If you had to describe no. 10 Valvoline Pontiac driver Johnny Benson's 2002 Daytona 500 in a single word it would be this: survival. Or maybe it should be two words: survival and exhilaration. And if you needed to add a third word to survival and exhilaration it might have to be surprised because Benson was the most surprised guy at the famous highbanks late Sunday afternoon.

Survival because Benson overcame extensive sheet metal damage suffered in a fiery 21-car accident on lap 139, about a half-dozen pitstops, then several more accidents in a race that saw less than half of the 43-car field running at the end.

But you could also describe it as exhilaration because Benson hung on all afternoon even during a wild finish that saw the battered and bruised Valvoline Pontiac cross the finish line in 10th - the best Pontiac and third best General Motors finisher.

And the Michigan veteran was the most surprised person of the 200,000 racers and fans gathered to watch the Superbowl of Stock Car Racing. He thought his chances for a good finishes went away earlier in the afternoon.

"I still can't believe what happened today," exclaimed Benson as he walked from the car after the race. "That's all about the crew today. When we wrecked I figured we might last another ten or so laps let alone finishing 10th. We might not get as much attention as the higher finishers today but what we did was a heck of an accomplishment."

Crew chief James Ince told the team over the radio seconds after the chequered flag fell that Sunday's performance was more than just finishing tenth when it should have finished about 30th at the most important race of the year:

"Guys you worked hard today, but what you did today is what championship teams do and this is something we have to remember the rest of the year."

Benson began the race in 39th and slowly worked his way up through field climbing to 21st by lap 22 then moved as high as 12th several laps later. Benson, like most of the field, worked with his team through the early going adjusting the handling on the Valvoline Pontiac.

"We were tight like a lot of guys but it wasn't awful," he said. "We had planned to keep working on it and have it figured out by the end of the race." At lap 139, Benson was in the middle of the pack when Kevin Harvick and Jeff Gordon collided going into the first turn triggering a massive accident. Several cars were destroyed and at least two caught fire but there were no serious injuries reported to the ten drivers that made trips to the infield care center.

Benson thought he was going to be fine as he dodged the spinning cars inside the cloud of tire smoke. But he wasn't as lucky as he thought he was."I thought I had cleared it then all of a sudden I got hit in side then got hit in the left side then in the right side. I think I got hit again," Benson said.

The day seemed over but Benson droved the crumpled Valvoline Pontiac to the pits where Ince the crew began some heavy-duty sheet metal repair. While Ince used the electric saw on the right front of the damaged car, Car chief Gary Putnam used a baseball bat to push the sheet metal away from the left rear wheel well.

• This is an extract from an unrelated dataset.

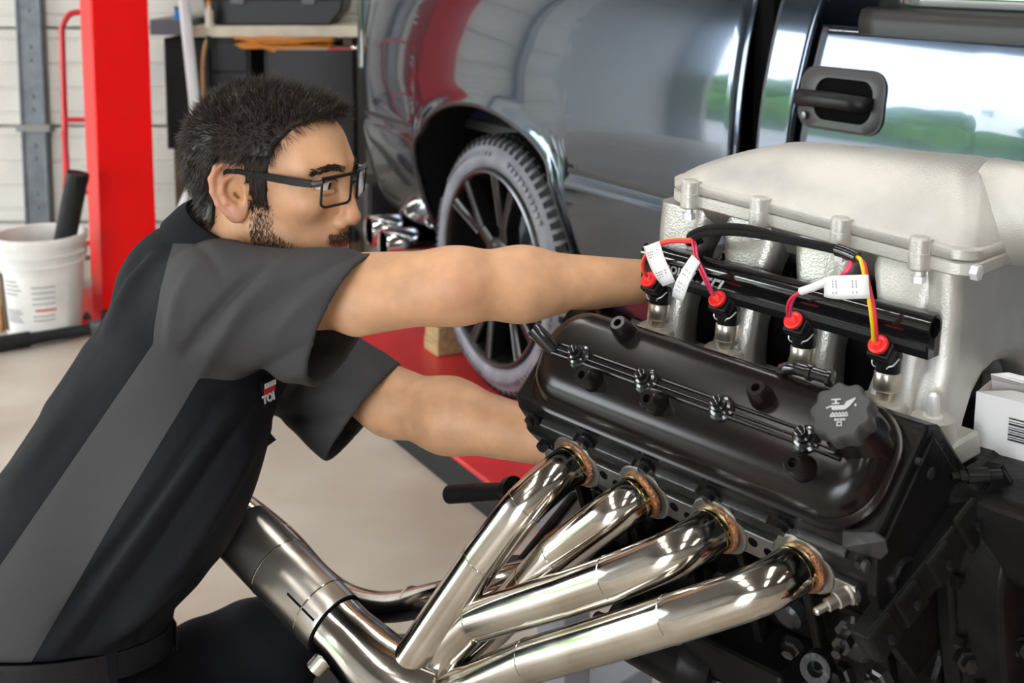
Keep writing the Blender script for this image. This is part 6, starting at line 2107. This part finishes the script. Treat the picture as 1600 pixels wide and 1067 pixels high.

Benson made numerous pit stops as he remained on the lead lap. He rejoined the race just as the field took the green flag. He was half a lap down but Jimmie Johnson's accident allowed him to make up all the lost ground.

As the race wore on Benson hung onto the lead lap but at the back of the pack. His sheet metal damage left the Valvoline Pontiac with less than ideal aerodynamics. It appeared he would garner at respectable if not surprising top-20 finish.

Then the race got weird. Seven cars wrecked on a restart with less than six laps left in race. NASCAR decided to stop the race for 19 minutes. Race leader Sterling Marlin climbed from his car as the cars were stopped on the backstretch to pull a fender from a tyre. That move caused NASCAR to send Marlin to the back of the field when the race restarted. Jeff Gordon was penalized for pitting too early to repair damage on his car and also sent to the back of the pack.

Between the wrecks and the penalties Benson had moved to ninth. "I couldn't believe what was going on. If the race kept going I was beginning to think there wouldn't be anyone left to finish. There was no way I could keep those guys behind me for too long but we were going to try."

The race restarted and Ward Burton held off Elliott Sadler for the victory. Benson gamely held his position although Marlin and Gordon slipped by during the final laps dropping him to 11th but Benson passed Dale Jarrett who spun in the tri-oval on the final lap to claim 10th.

Benson was relieved with the finish and said it was a good start to the new season. "We finished 28th here last year and four races later we were third in points, so we look at it as we are ahead of last year," said Benson whose finish Sunday surpassed his previous best 12th-place finish at the season-opening race in 2000.

"The Superspeedways are OK, but the 2002 championship will be decided at places like Rockingham and Darlington where we go the next couple of weeks. That's where this team really likes to race. Tenth at Daytona is good but we expect even better at Rockingham on Sunday."